Domestic auto dealers responded to slow sales by coming up with reduced prices in the final months of
the year, whereas locally based manufacturers resorted to production cuts with the view to avoiding
overproduction. The Czech Ministry of Finance (MoF) has proposed to allow a reduction in VAT to boost
vehicle demand in the market. The Czech Car Importers Association Secretary Pavel Tunkl identifies
strong growth potential in the Czech market, and has stated that the change in the proposed VAT rate
could help the industry attain a double digit growth - which may be difficult otherwise.

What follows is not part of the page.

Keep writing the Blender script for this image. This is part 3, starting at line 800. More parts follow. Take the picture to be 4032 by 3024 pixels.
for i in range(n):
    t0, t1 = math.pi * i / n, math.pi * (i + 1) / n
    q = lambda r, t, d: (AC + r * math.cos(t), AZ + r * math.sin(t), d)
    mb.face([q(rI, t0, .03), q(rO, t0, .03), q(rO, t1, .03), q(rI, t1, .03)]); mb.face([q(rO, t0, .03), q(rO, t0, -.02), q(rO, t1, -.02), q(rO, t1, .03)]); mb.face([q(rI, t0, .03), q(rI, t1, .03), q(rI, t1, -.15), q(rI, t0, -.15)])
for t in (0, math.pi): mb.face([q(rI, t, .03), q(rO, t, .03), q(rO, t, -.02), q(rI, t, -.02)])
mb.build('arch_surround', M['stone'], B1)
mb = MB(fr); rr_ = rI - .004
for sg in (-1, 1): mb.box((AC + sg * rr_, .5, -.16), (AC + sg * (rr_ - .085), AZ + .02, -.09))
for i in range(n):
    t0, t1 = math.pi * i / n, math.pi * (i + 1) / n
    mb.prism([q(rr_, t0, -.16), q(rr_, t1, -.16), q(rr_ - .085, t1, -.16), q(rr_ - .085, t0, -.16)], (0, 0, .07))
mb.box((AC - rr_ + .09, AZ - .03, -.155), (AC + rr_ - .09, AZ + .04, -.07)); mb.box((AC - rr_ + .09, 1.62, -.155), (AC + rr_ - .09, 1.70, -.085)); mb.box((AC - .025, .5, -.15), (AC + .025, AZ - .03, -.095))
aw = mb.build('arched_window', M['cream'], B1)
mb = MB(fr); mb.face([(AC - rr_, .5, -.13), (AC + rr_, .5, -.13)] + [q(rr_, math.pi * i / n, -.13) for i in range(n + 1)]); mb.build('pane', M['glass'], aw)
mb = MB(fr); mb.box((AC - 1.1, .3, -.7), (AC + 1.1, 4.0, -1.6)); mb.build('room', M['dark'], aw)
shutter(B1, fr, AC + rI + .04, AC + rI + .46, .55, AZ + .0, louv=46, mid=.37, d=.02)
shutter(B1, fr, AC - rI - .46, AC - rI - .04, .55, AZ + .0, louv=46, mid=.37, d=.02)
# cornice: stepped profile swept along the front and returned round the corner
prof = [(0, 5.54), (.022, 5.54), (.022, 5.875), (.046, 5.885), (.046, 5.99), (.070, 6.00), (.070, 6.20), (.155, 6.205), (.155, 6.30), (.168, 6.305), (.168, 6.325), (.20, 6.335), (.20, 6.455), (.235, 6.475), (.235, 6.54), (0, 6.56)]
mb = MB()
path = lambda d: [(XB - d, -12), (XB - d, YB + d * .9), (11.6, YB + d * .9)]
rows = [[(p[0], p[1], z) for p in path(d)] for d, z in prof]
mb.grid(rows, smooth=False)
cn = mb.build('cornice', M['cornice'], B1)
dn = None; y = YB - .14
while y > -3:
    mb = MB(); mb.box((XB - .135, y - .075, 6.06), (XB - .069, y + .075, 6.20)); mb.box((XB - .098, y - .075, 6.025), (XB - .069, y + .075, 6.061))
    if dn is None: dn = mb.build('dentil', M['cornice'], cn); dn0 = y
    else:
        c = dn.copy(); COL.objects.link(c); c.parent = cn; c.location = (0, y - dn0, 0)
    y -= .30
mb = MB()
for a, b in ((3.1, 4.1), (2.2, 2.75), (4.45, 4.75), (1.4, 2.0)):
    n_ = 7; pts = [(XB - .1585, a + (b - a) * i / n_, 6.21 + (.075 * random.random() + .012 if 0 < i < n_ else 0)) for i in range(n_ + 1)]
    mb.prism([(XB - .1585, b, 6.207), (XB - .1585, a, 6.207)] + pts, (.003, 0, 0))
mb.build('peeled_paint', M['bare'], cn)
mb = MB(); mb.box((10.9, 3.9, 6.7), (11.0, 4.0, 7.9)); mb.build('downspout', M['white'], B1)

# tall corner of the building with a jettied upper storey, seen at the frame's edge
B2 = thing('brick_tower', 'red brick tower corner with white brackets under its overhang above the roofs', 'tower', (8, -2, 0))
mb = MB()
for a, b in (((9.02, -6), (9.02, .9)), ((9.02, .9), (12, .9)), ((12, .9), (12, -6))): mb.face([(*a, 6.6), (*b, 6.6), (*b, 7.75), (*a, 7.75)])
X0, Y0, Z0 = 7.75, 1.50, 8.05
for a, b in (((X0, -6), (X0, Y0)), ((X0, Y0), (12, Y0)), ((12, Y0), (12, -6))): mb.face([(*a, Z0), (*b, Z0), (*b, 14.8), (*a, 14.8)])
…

Czech firm, Škoda Auto (a subsidiary of Germany' s Volkswagen), led the market in new vehicle
registrations in 2008, with 44,530 units. However, this represented a decline of 10.2% compared to the
January-December period in 2007. This occurred as a result of the economic crisis that engulfed Eastern
Europe. As the largest carmaker in the country, Škoda has been hit particularly (and, indeed,
disproportionately) badly. Indeed, the majority of other producers witnessed increased production in
2008, with Ford seeing output grow by 22.5%. However, aggressive discounting in the face of falling
demand has resulted in falling sales value. According to the AIA, Toyota, and PSA/Peugeot-Citroen
collectively saw sales fall by 21% in 2008.
Reflecting the current difficulties in the market, according to AP, Hyundai announced in January 2009
that it had reduced its normal five-day work week by one day at its Czech Republic facility. The company
reduced working hours in January 2009 in line with the declining demand for vehicles in Europe.